In Ethiopia, “searchers” track down an adopted child’s history and birth family, often at the behest of adoptive parents in the U.S. or Europe. But as more searchers turn up stories of fraud, corruption, and worse, they are facing threats and violence, sometimes from representatives of adoption agencies that are well-known in the West.
In 2008, a 38-year old Oklahoma nurse whom I’ll call Kelly adopted an eight-year old girl, “Mary,” from Ethiopia. It was the second adoption for Kelly, following one from Guatemala. She’d sought out a child from Ethiopia in the hopes of avoiding some of the ethical problems of adopting from Guatemala: widespread stories of birthmothers coerced to give up their babies and even payments and abductions at the hands of brokers procuring adoptees for unwitting U.S. parents.
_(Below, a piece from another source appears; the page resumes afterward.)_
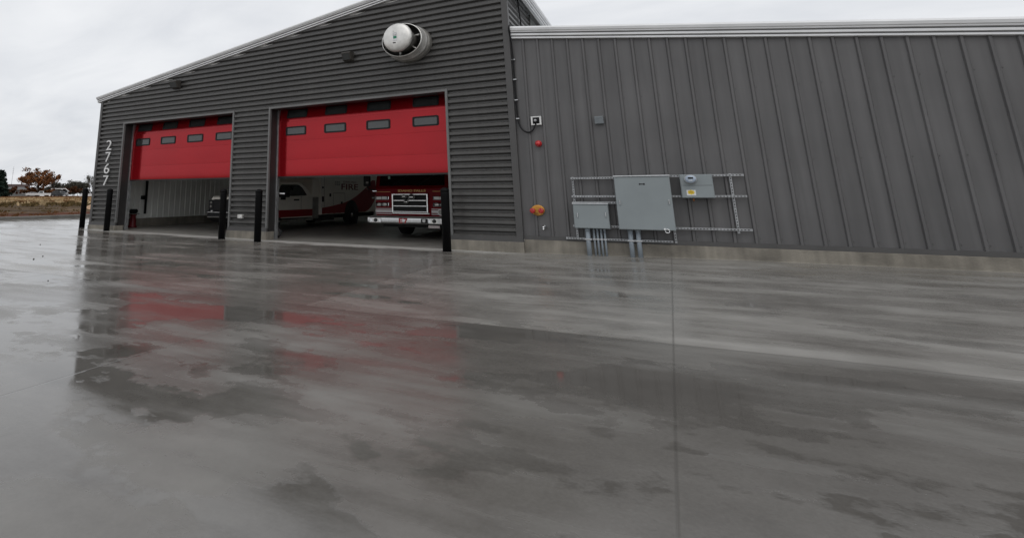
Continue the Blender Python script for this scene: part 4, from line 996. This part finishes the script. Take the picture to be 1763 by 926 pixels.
for x in (-2.0, .3, 2.35): part_local('post', t, M, lambda m, x=x: m.box(x-.06, x+.06, .1, .22, -.3, 1.45, HWH))
M = oriented(22, 240); t = thing('house', 'long dark red roofed building low behind the conifer', 'house', tuple(M.translation), 'houses beyond the field')
part_local('wall', t, M, lambda m: m.box(-5, 5, 0, 5, -.3, 3.1, HW)); part_local('roof', t, M, lambda m: m.prism([(-.4, 3.0), (5.4, 3.0), (2.5, 4.3)], 'x', -5.4, 5.4, HR))
# parked vehicles far off
CARW = mat('far_white_paint', (.70, .71, .72), .3, coat=.4, var=.05); CARD = mat('far_dark_paint', (.03, .034, .04), .3, coat=.4); CARS = mat('far_silver_paint', (.32, .34, .36), .3, .3, coat=.4)
def car(px, D, paint, lab, kind='car', flip=False, group='vehicles parked beyond the field', L_=4.2, H_=1.25):
    M = oriented(px, D)
    if flip: M = M @ Matrix.Rotation(math.pi, 4, 'Z')
    t = thing('parked_' + ('pickup' if kind == 'pickup' else 'car'), lab, kind if kind != 'car' else 'car', tuple(M.translation), group)
    h = L_/2
    if kind == 'pickup': prof = [(-h, .30), (h, .30), (h, .62), (h*.42, .78), (h*.26, 1.30), (-.16*h, 1.32), (-.22*h, .80), (-h, .80)]; win = [(h*.34, .82), (h*.22, 1.22), (-.08*h, 1.24), (-.12*h, .82)]
    else: prof = [(-h, .28), (h, .28), (h, .60), (h*.5, .74), (h*.2, H_), (-h*.45, H_), (-h*.78, .78), (-h, .72)]; win = [(h*.42, .76), (h*.17, H_-.08), (-h*.42, H_-.08), (-h*.62, .78)]
    part_local('body', t, M, lambda m: m.prism(prof, 'y', -.8, .8, paint, .04))
    part_local('window', t, M, lambda m: m.prism(win, 'y', -.81, .81, GLASSV))
    for x in (-h*.62, h*.62):
        for y in (-.68, .68): part_local('wheel', t, M, lambda m, x=x, y=y: m.lathe((x, y, .3), [(.3, -.1), (.3, .1)], TYRE, 'y', 16))
car(72, 165, CARW, 'white pickup truck with dark side window in front of the orange tree', 'pickup', True)
car(58, 163, CARW, 'low white car nose to tail with the white pickup', 'car', L_=3.6, H_=1.0)
car(86, 175, CARD, 'dark car between the white pickup and the carport', 'car', L_=3.6)
car(97, 172, CARD, 'dark sports utility vehicle under the carport roof', 'car', L_=3.8, H_=1.45)
car(108, 176, CARS, 'silver car at the white end of the carport', 'car', L_=3.0)
car(150, 190, CARW, 'white van parked behind the leftmost bollard', 'car', L_=3.6, H_=1.7)
# low white wall / sign board by the track
M = oriented(148, 140); t = thing('sign_board', 'long low white board on posts just right of the leftmost bollard', 'sign', tuple(M.translation))
part_local('board', t, M, lambda m: m.box(-1.4, 1.4, -.03, .03, .12, .42, HWH))
for x in (-1.2, 1.2): part_local('post', t, M, lambda m, x=x: m.box(x-.05, x+.05, .031, .12, -.2, .42, HWH))
M = oriented(137, 138); t = thing('marker_post', 'short white marker post left of the low white board', 'post', tuple(M.translation)); part_local('post', t, M, lambda m: m.box(-.1, .1, -.1, .1, -.2, .5, HWH)); part_local('cap', t, M, lambda m: m.prism([(-.12, .5), (.12, .5), (0, .58)], 'y', -.12, .12, HWH))
# heap of tan sand at the kerb
SAND = mat('tan_sand', (.44, .29, .18), .9, var=.18, scale=2, bump=.3)
mb = MB(); g = bmesh.ops.create_grid(mb.bm, x_segments=24, y_segments=24, size=1.); mb.mi(SAND)
c = Vector((-30.3, 12.2, fieldz(38)-.04))
for v in g['verts']:
    x, y = v.co.x*2.0, v.co.y*1.5; r = math.hypot(x/2.0, y/1.5)
    v.co = c + Vector((x, y, max(0, .78*(1-r)) + .05*noise.noise((x*2, y*2, 1))*(r < .95)))
for f in mb.bm.faces: f.smooth = True
tag(mb.build('sand_heap', org=tuple(c)), 'heap of tan sand beyond the kerb by the building corner', 'sand heap')
# dry grass
GR = [mat('straw_grass', (.46, .35, .21), .9, spec=.05, var=.25, scale=.3), mat('tan_grass', (.36, .25, .14), .9, spec=.05, var=.25, scale=.3), mat('rust_weeds', (.17, .085, .038), .9, spec=.05, var=.3, scale=.3), mat('olive_weeds', (.125, .088, .04), .9, spec=.05, var=.3, scale=.3)]
mb = MB()
for _ in range(9000):
    D = random.choice((random.triangular(46, 80, 70), random.uniform(60, 140), random.uniform(75, 150))); px = random.uniform(-40, 210)
    p, _a = bear(px, D); p.z = fieldz(D) - .03
    k = noise.noise((px*.045, D*.13, 2.))*1.5
    if D < 75 and k < -.15 and random.random() < .8: continue
    h = random.uniform(.10, .30) if D < 85 else random.uniform(.03, .12)
    m_ = GR[3] if D < 56 + 8*k else (GR[2] if D > 118 or (k > .30) else (GR[0] if k < .0 else GR[1]))
    for j in range(3):
        a = random.uniform(0, 6.28); w_ = random.uniform(.05, .16); dx, dy = math.cos(a)*w_, math.sin(a)*w_; lx, ly = random.uniform(-.12, .12), random.uniform(-.12, .12)
        mb.face([(p.x-dx, p.y-dy, p.z), (p.x+dx, p.y+dy, p.z), (p.x+lx+dx*.3, p.y+ly+dy*.3, p.z+h), (p.x+lx-dx*.3, p.y+ly-dy*.3, p.z+h*.9)], m_)
for _ in range(2600):
    D = random.choice((random.triangular(25, 34, 27), random.uniform(30, 52))); px = random.uniform(-60, 220); p, _a = bear(px, D); p.z = fieldz(D) - .02
    if p.x > -22.6: continue
    k = noise.noise((px*.05, D*.25, 7.)); h = random.uniform(.02, .09)
    if k < .05: continue
    for j in range(3):
        a = random.uniform(0, 6.28); w_ = random.uniform(.02, .07); dx, dy = math.cos(a)*w_, math.sin(a)*w_
        mb.face([(p.x-dx, p.y-dy, p.z), (p.x+dx, p.y+dy, p.z), (p.x+dx*.5, p.y+dy*.5, p.z+h), (p.x-dx*.6, p.y-dy*.6, p.z+h*.9)], GR[2] if D < 36 else GR[3])
tag(mb.build('dry_grass', recalc=False), 'dry straw coloured grass covering the far field', 'grass', kind='stuff')
# loose stones on the apron
for k, (x, y, r) in enumerate(((-10.2, -4.1, .011), (-7.9, -5.4, .010), (-7.6, -5.75, .014), (-5.0, -6.35, .009), (-4.9, -7.1, .008), (-8.0, -4.05, .009))):
    mb = MB(); mb.ball((x, y, gz(x)+r*.5), r*1.4, r, r*.8, PEB, 10)
    for v in mb.bm.verts: v.co += Vector((noise.noise(v.co*60), noise.noise(v.co*60+Vector((9, 0, 0))), 0))*r*.4
    labs = ['dark pebble on the wet concrete farthest left near the kerb side', 'dark pebble just behind the biggest one on the wet concrete', 'biggest dark pebble on the bright wet concrete', 'dark pebble by the slab joint on the wet concrete', 'dark pebble nearest the camera on the wet concrete', 'dark pebble below the reflection of the leftmost bollard']
    tag(mb.build('pebble', org=(x, y, gz(x))), labs[k], 'pebble', 'loose pebbles on the apron')
for o in COL.objects:
    if '_o' in o: del o['_o']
Now, even after using a reputable agency in Ethiopia, Kelly has come to believe that Mary never should have been placed for adoption. She came to this determination after hiring what’s known as an adoption searcher.
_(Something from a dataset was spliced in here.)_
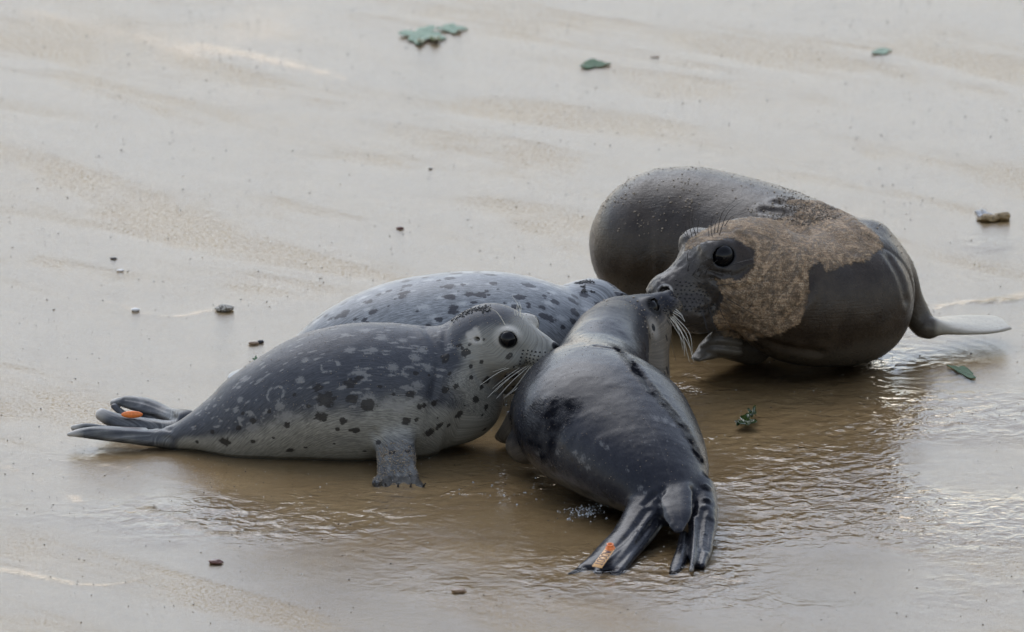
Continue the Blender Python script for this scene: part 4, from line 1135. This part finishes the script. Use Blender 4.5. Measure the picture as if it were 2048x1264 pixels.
    s.l(s.math('ADD', .015, s.math('MULTIPLY', calm, .035)), gl.inputs['Roughness'])
    tr = s.n('ShaderNodeBsdfTransparent'); tr.inputs['Color'].default_value = (.97, .96, .93, 1)
    mx = s.n('ShaderNodeMixShader'); spk = s.noise(s.vmul(ob, (1, .7, 1)), 150, 3, .7); big = s.noise(s.vmul(ob, (1, .45, 1)), 2.2, 3, .6)
    cr_ = s.n('ShaderNodeMapping'); s.l(ob, cr_.inputs['Vector']); cr_.inputs['Rotation'].default_value = (0, 0, math.radians(40))
    band = s.ramp(s.noise(s.vmul(cr_.outputs[0], (.8, 3.0, 1)), 1.0, 5, .6, .5), .38, .64)
    big = s.math('MULTIPLY', big, s.math('ADD', .35, s.math('MULTIPLY', band, .85)))
    grain = s.math('MULTIPLY', s.math('MULTIPLY', s.ramp(spk, .44, .60), s.ramp(big, .36, .62, .15, 1.0)), calm)
    k_ = s.math('MULTIPLY', s.math('SUBTRACT', 1.0, s.math('MULTIPLY', dry, s.ramp(g2, .35, .6, .0, .40))), s.math('SUBTRACT', s.math('SUBTRACT', 1.0, s.math('MULTIPLY', band, .10)), s.math('MULTIPLY', grain, .6)))
    s.l(s.math('MULTIPLY', fr.outputs[0], k_), mx.inputs[0]); s.l(tr.outputs[0], mx.inputs[1]); s.l(gl.outputs[0], mx.inputs[2])
    s.l(mx.outputs[0], s.out.inputs[0])
    setp(link('water', me, s.m), kind='structure')
# ------------------------------------------------------------------ weed, shells, stones, foam
M_WEED_PALE = plain('pale_sea_lettuce', (.27, .35, .26), .6, ns=120, IOR=1.2)
M_WEED = plain('green_sea_lettuce', (.065, .12, .06), .55, ns=120, IOR=1.2)
M_WEED_DK = plain('dark_sea_lettuce', (.018, .042, .006), .15, ns=160)
M_OLIVE = plain('olive_weed', (.13, .14, .025), .3, ns=160)
M_SHELL = plain('white_shell', (.80, .78, .74), .3, ns=200)
M_STONE_TAN = plain('tan_stone', (.30, .21, .14), .4, ns=220)
M_STONE_RED = plain('reddish_stone', (.13, .055, .040), .3, ns=220)
M_STONE_DK = plain('dark_stone', (.035, .035, .04), .35, ns=220)
def mottled(name, a, b, sc):
    s = NT(name); ob = s.coord()
    n = s.noise(ob, sc, 3, .7)
    s.bsdf(Base_Color=s.mix(s.ramp(n, .42, .58), a, b), Roughness=.45, Normal=s.bump(n, 1.0, .0015)); return s.m
M_BARN = mottled('barnacled_stone', (.10, .085, .06), (.52, .49, .42), 260)
M_SPONGE = mottled('gritty_brown_clump', (.10, .068, .028), (.36, .25, .11), 420)
def leaf(name, px, py, wpx, hpx, mat, label, cat='seaweed', group=None, seed=0, lobes=4, lift=.006, base=.002, parent=None, rot=0.0):
    """thin ruffled frond lying on the sheet of water"""
    c = P(px, py, z=0); sc = 1 / 975 * (np.linalg.norm(c - CAM) / DIST)
    w = wpx * sc / 2; d = hpx * sc / 2 / SP
    rs = np.random.RandomState(seed); ph = rs.rand(6) * 6.28
    nr, na = 9, 48; v = [(0, 0, lift * .6)]; f = []
    for i in range(1, nr + 1):
        for k in range(na):
            a = 6.2832 * k / na; r = i / nr
            rad = 1 + .22 * math.sin(lobes * a + ph[0]) + .13 * math.sin((lobes * 2 + 1) * a + ph[1]) + .05 * math.sin(7 * a + ph[2])
            z = lift * (.5 + .5 * math.sin(a * 3 + ph[3] + r * 3)) * r + lift * .2 * math.sin(a * 5 + ph[4]) * r * r
            v.append((w * r * rad * math.cos(a), d * r * rad * math.sin(a), max(z, 0)))
    for k in range(na): f.append((0, 1 + k, 1 + (k + 1) % na))
    v = np.array(v); co, si = math.cos(rot), math.sin(rot)
    v = np.stack([v[:, 0] * co - v[:, 1] * si, v[:, 0] * si + v[:, 1] * co, v[:, 2]], 1)
    tri = list(f)
    for i in range(nr - 1):
        for k in range(na):
            a, b = 1 + i * na + k, 1 + i * na + (k + 1) % na; e, g = a + na, b + na
            tri += [(a, e, g), (a, g, b)]
    me = mesh_from(name, v + np.array([c[0], c[1], base]), np.array(tri))
    o = link(name, me, mat, parent)
    m = o.modifiers.new('thickness', 'SOLIDIFY'); m.thickness = .0009; m.offset = 1
    if label: setp(o, label, cat, group)
    return o
def rock(name, px, py, wpx, hpx, mat, label, cat, seed=0, rough=.25, group=None, zr=.9, parent=None, sub=3, sink=.45, yaw=0.0):
    c = P(px, py + hpx * .45, z=0); sc = 1 / 975 * (np.linalg.norm(c - CAM) / DIST)
    w = wpx * sc / 2; hz = hpx * sc / 2 / CP * .85
    bm = bmesh.new(); bmesh.ops.create_icosphere(bm, subdivisions=sub, radius=1.0)
    p = np.array([v.co[:] for v in bm.verts]); d = 1 + rough * fbm(p * 1.7 + seed * 3.1, seed, 3) + rough * .35 * fbm(p * 6 + seed, seed + 2, 2)
    q = p * d[:, None] * np.array([w, w * .6, hz * zr]) + [c[0], c[1] + w * .3, hz * (1 - sink)]
    for v, x in zip(bm.verts, q): v.co = Vector(x)
    me = bpy.data.meshes.new(name); bm.to_mesh(me); bm.free()
    o = link(name, me, mat, parent)
    if label: setp(o, label, cat, group)
    return o
def foam_material():
    s = NT('foam_bubble')
    b = s.bsdf(Base_Color=(.82, .84, .86), Roughness=.08)
    b.inputs['Transmission Weight'].default_value = .55; b.inputs['IOR'].default_value = 1.15
    return s.m
M_FOAM = foam_material()
def foam(px, py, wpx, hpx, n, label, seed=0, r=.003):
    rs = np.random.RandomState(seed); pos = []
    for _ in range(n):
        q = P(px + rs.randn() * wpx / 3, py + rs.randn() * hpx / 3, z=0); pos.append([q[0], q[1], .0005])
    me = lumps('foam', np.array(pos), np.tile([0, 0, 1.0], (n, 1)), r * (.35 + .65 * rs.rand(n) ** 2), seed, .75, 2)
    o = link('foam', me, M_FOAM); setp(o, label, 'foam', None, 'stuff'); return o
def build_small():
    # two-lobed pale sea lettuce at the top
    r = empty('sea_lettuce', P(862, 72, z=0), 'large pale green two-lobed sea lettuce lying on the far wet sand', 'seaweed')
    leaf('frond', 845, 73, 78, 30, M_WEED_PALE, None, seed=1, parent=r, lift=.004)
    leaf('frond', 903, 60, 52, 15, M_WEED_PALE, None, seed=2, parent=r, rot=.5, lift=.004, base=.002)
    o = leaf('holdfast', 871, 84, 22, 9, M_OLIVE, None, seed=3, parent=r, lift=.006, base=.005)
    leaf('holdfast', 841, 88, 14, 7, M_OLIVE, None, seed=4, parent=r, lift=.005, base=.005)
    leaf('sea_lettuce', 1188, 130, 50, 17, M_WEED, 'small dark green scrap of sea lettuce right of the large pale one', seed=7, lobes=3, rot=-.5, base=.0008, lift=.0025)
    leaf('sea_lettuce', 1763, 104, 44, 9, M_WEED_PALE, 'faint thin green strip of weed at top right of the sand', seed=9, lobes=2, rot=.5, base=.0008, lift=.002)
    leaf('sea_lettuce', 1926, 744, 28, 28, M_WEED, 'blue-green weed scrap under the water at right, below the pale flipper', seed=12, lobes=3, rot=.4, lift=.002, base=.0005)
    r = empty('seaweed', P(1494, 840, z=0), 'dark green crumpled seaweed in brown water between the dark pup and the elephant seal', 'seaweed')
    leaf('frond', 1492, 845, 36, 17, M_WEED_DK, None, seed=14, lobes=3, parent=r, lift=.007, base=.001)
    leaf('frond', 1505, 830, 16, 16, M_WEED_DK, None, seed=15, lobes=3, parent=r, lift=.009, base=.001)
    leaf('frond', 1478, 848, 16, 8, M_WEED_DK, None, seed=16, lobes=3, parent=r, lift=.005, base=.001)
    leaf('sea_lettuce', 511, 722, 9, 8, M_WEED, 'tiny green weed tuft beside the back of the side-on grey pup', seed=18, lobes=3, lift=.004)
    # stones and shells
    rock('barnacled_stone', 448, 614, 34, 18, M_BARN, 'pale mottled barnacled stone left of the pups', 'stone', 3, .45, sub=4)
    rock('white_shell', 271, 618, 18, 10, M_SHELL, 'round white shell half sunk in sand left of the barnacled stone', 'shell', 4, .1)
    rock('white_shell', 241, 540, 14, 6, M_SHELL, 'small flat white shell fragment above the round white shell', 'shell', 5, .15)
    rock('dark_pebble', 227, 516, 15, 5, M_STONE_DK, 'flat dark pebble just above the small white shell fragment', 'pebble', 6, .3)
    r = empty('shell_debris', P(513, 688, z=0), 'tan and grey shell debris between the barnacled stone and the grey pup', 'debris')
    rock('shell_piece', 507, 685, 20, 9, M_STONE_TAN, None, None, 7, .4, parent=r); rock('pebble', 521, 682, 13, 9, M_STONE_DK, None, None, 8, .4, parent=r)
    rock('pebble', 597, 678, 12, 6, M_STONE_DK, 'small olive pebble just behind the back of the grey pup', 'pebble', 9, .3)
    rock('pebble', 800, 455, 14, 7, M_STONE_RED, 'small brown pebble on open sand above the pups', 'pebble', 10, .35)
    rock('pebble', 861, 337, 8, 4, M_STONE_DK, 'tiny black pebble on open sand, highest of the pebbles above the pups', 'pebble', 11, .3)
    rock('pebble', 431, 1122, 28, 12, M_STONE_RED, 'reddish brown stone lying in the wet film at lower left', 'stone', 12, .35, sub=4)
    rock('pebble', 918, 1180, 30, 11, M_STONE_TAN, 'dull tan stone in brown water below the fore flipper of the grey pup', 'stone', 13, .35)
    rock('shell_fragment', 1310, 113, 18, 3, M_STONE_TAN, 'tan shell fragment on far sand right of the small green weed', 'shell', 14, .5)
    r = empty('gritty_clump', P(1988, 445, z=0), 'lumpy brown gritty clump edged with white foam at the right side', 'debris')
    rock('lump', 1978, 434, 42, 18, M_SPONGE, None, None, 16, .4, parent=r, sub=4); rock('lump', 2005, 430, 34, 22, M_SPONGE, None, None, 17, .4, parent=r, sub=4)
    rock('lump', 1962, 438, 18, 8, M_SPONGE, None, None, 18, .3, parent=r)
    foam(1966, 430, 22, 9, 60, 'white foam bubbles on the left end of the gritty brown clump', 20, .004)
    rock('orange_peel', 530, 716, 22, 8, M_TAGFACE, 'pale orange fragment peeking over the back of the grey pup', 'debris', 19, .2)
    foam(1040, 850, 60, 80, 90, 'scattered foam between the chests of the grey pup and the dark pup', 21, .0022)
    foam(1165, 1022, 70, 22, 110, 'foam along the left flank of the dark pup', 22, .0024)
    foam(1720, 713, 90, 9, 60, 'foam along the waterline of the elephant seal', 23, .002)
    foam(1000, 985, 150, 40, 26, 'few loose bubbles right of the fore flipper of the grey pup', 24, .0022)
    # white grit coloured to imitate glints, and dark grit strewn over the film
    dist_ok = lambda x, y: 1.0 if (-.3 < x < .9 and -1.9 < y < -.1) else 0.0
    rs = np.random.RandomState(77); pos = []; sz = []
    while len(pos) < 9000:
        x, y = rs.uniform(-1.25, 1.25), rs.uniform(-2.3, 3.6)
        if rs.rand() < .5 * dist_ok(x, y): continue
        pos.append([x, y, 0])
    pos = np.array(pos); pos[:, 2] = np.maximum(sand_h(pos[:, 0], pos[:, 1]), 0) + .0004
    m = rs.rand(len(pos)) < .6
    nn = np.tile([0, 0, 1.0], (len(pos), 1))
    setp(link('glint_grit', lumps('glint_grit', pos[m], nn[m], .0004 + .0010 * rs.rand(m.sum()) ** 4, 78, .6), M_SHELL), 'white grit standing in for glints, scattered over the wet sand', 'grit', None, 'stuff')
    m = ~m
    setp(link('dark_grit', lumps('dark_grit', pos[m], nn[m], .0005 + .0012 * rs.rand(m.sum()) ** 3, 79, .5), M_STONE_DK), 'dark grit scattered over the wet sand', 'grit', None, 'stuff')
for fn in (build_ground, build_elephant, build_back, build_left, build_dark, build_small):
    t_ = time.time(); fn(); print('TIME', fn.__name__, round(time.time() - t_, 1))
Adoption searchers — specialized independent researchers working in a unique field that few outside the community of adoptive parents even know exists — track down the birth families of children adopted from other counties. In Ethiopia, searching has arisen in response to a dramatic boom in international adoptions from the country in recent years. In 2010, Ethiopia accounted for nearly a quarter of all international adoptions to the U.S. The number of Ethiopian children adopted into foreign families in the U.S., Canada, and Europe has risen from just a few hundred several years ago to several thousand last year. The increase has been so rapid — and, for some, so lucrative — that some locals have said adoption was “becoming the new export industry for our country.”